May 28, 2009

Structural Bias -- Standards and elsewhere

How Power Corrupts: Indirect Force

Consider the following:  if you take white noise -- sound at all frequencies -- and filter it, you get bias: if you filter out all the low frequencies, you'll get noise that sounds high-pitched. If you filter all the high frequencies, you get a low-pitched sound. If you filter everything below 339 and above 441, you will hear a 440 A tone, even though you started with white noise.

Something similar happens with software. There was a time when Microsoft was accused of introducing OS bugs that impacted other people's applications more than theirs! Of course, they hotly denied this. They hate bugs! They spend an enormous amount of energy on reducing bugs.

However, bugs in its software are "noise": fallout from adding features, working on tight schedules without much time to think.  Software vendors rely on testing. Testing is a kind of filtering for bugs.  And of course, filtering is, unfortunately, selective. It is somehow more important to eliminating bugs that affect you or your friends more than it is those that affect your competitors. The result is bias with no paper-trail: you did nothing wrong, every act is above-board, open, transparent, improving software, etc.

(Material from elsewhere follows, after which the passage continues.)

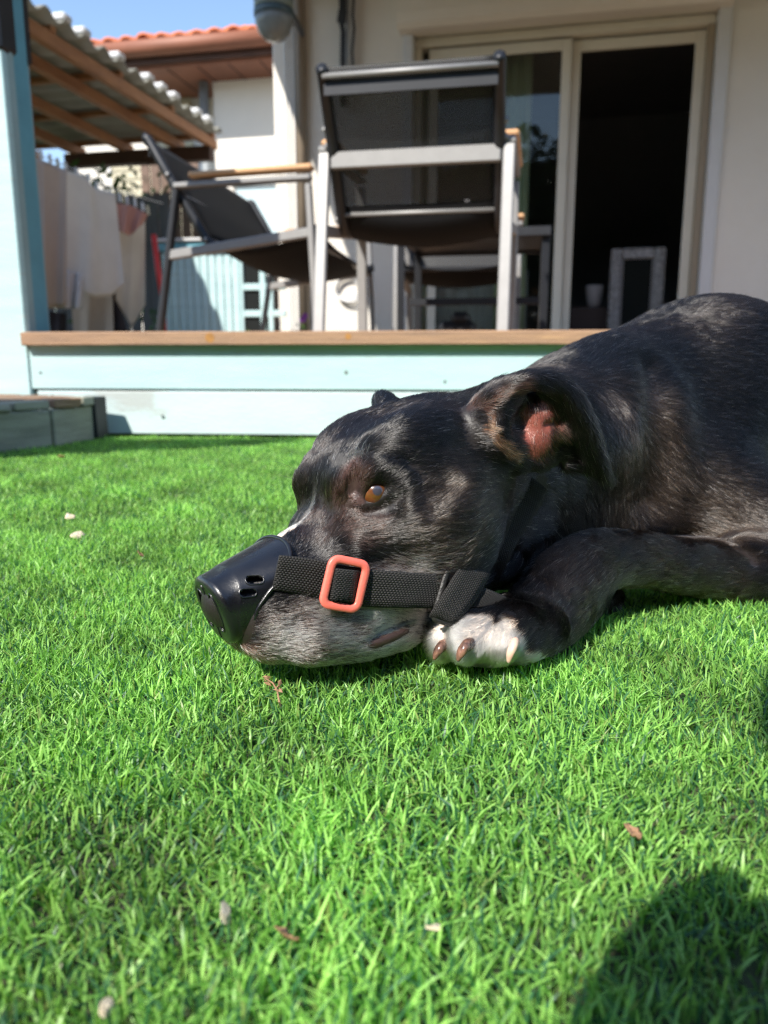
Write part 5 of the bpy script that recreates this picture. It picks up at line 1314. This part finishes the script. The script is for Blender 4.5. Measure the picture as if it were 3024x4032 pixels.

The same thing can happen in standards! People take positions, have opinions! There are lots of ideas generated, some good, some bad, suggestions, positions, what have you. Many contributors are independents, students, and many -- most really -- are sincere employees and software developers.

However: not everyone gets funded. Not everyone has a PR person assigned to report "this week". Not everyone is friended or employed or encouraged, or have the luxury of spending half- or full-time on their life's work.

Those with an agenda, implicit or not, apply filters: fund those whose work supports their agenda, not fund those whose work is counter. Individuals who are promoting a position which is in favor will be amplified, invited to meetings, recommended, and those whose position is not in favor will not. It's natural.  Bias is endemic. No individual needs to work according to an agenda to be a player.

Of course, I'm part of this game. I work for Adobe. I don't think I shill for Adobe, and most of my view of "the Web" was formed when I worked for Xerox, or later AT&T. But I can see Adobe's point of view, the sincerity of the people who work on its software, the lunacy of some of the silly anti-Flash attitudes not based on anything other than polemics that evaporate on examination.

Does this make me biased? Not any more than anyone else in the process.  If there's bias, you've already shown it by choosing to read this.

May 19, 2009

W3C TAG blog entry on defining language semantics

I'm still working out where/how to blog. I took a mailing list posting on 'meaning of names and operations of services' with a discussion around it and posted it to the W3C Technical Architecture Group blog. Is this useful? More likely to survive as a meme than just leaving it on the mailing list? I think this is an area of language design policy that's worth elaborating, but is blogging about it effective?

Thoughts?

May 7, 2009

ICANN and new TLDs

Recently, on a short flight, I sat next to Doug Brent of ICANN, and we discussed the proposal for new top level domains.   I'm concerned about a couple of topics that don't really seem to be resolved:
  • Internationalization conflicts between IRI and the new (non-ASCII) domain names. As far as I can tell, the conflicting methods of encoding and display haven't been resolved. This seems like a major disaster.
  • Distributed responsibility means more changes for messing up: the more registrars and domains and domain policies, the more likely it is that someone will allow spoofing domain names to be registered.
  • Trademark issues: the assurance that the concerns of trademark holders about squatting, monitoring, and having to spend much more to protect trademarks -- well, the assurances aren't particularly convincing.
Anyway, I'm not convinced. Domain names are an area where stability is more important than "first principle answers". Yes, there's no particularly good reason why you can't have something.coke instead of something.coke.com, but for better or worse, don't change it unless there's a better reason for changing it than "why not?".

Living in Web 1.0

I've been on the web since near the beginning, and I've had a web page or web site since, oh, around 1996. I've only been using http://larry.masinter.net since perhaps 2001. But I feel stuck in Web 1.0. If I have something to say, send it to a mailing list (how archaic!), and less is more. It's time to update my communication style, and blogging more often is part of that. I expect to go back and forth a bit until things become clearer, between here (blogger), an Adobe blog (on blogs.adobe.com), my own web site, starting a group web site and blog about HTML issues, and using W3C TAG blog. We'll see.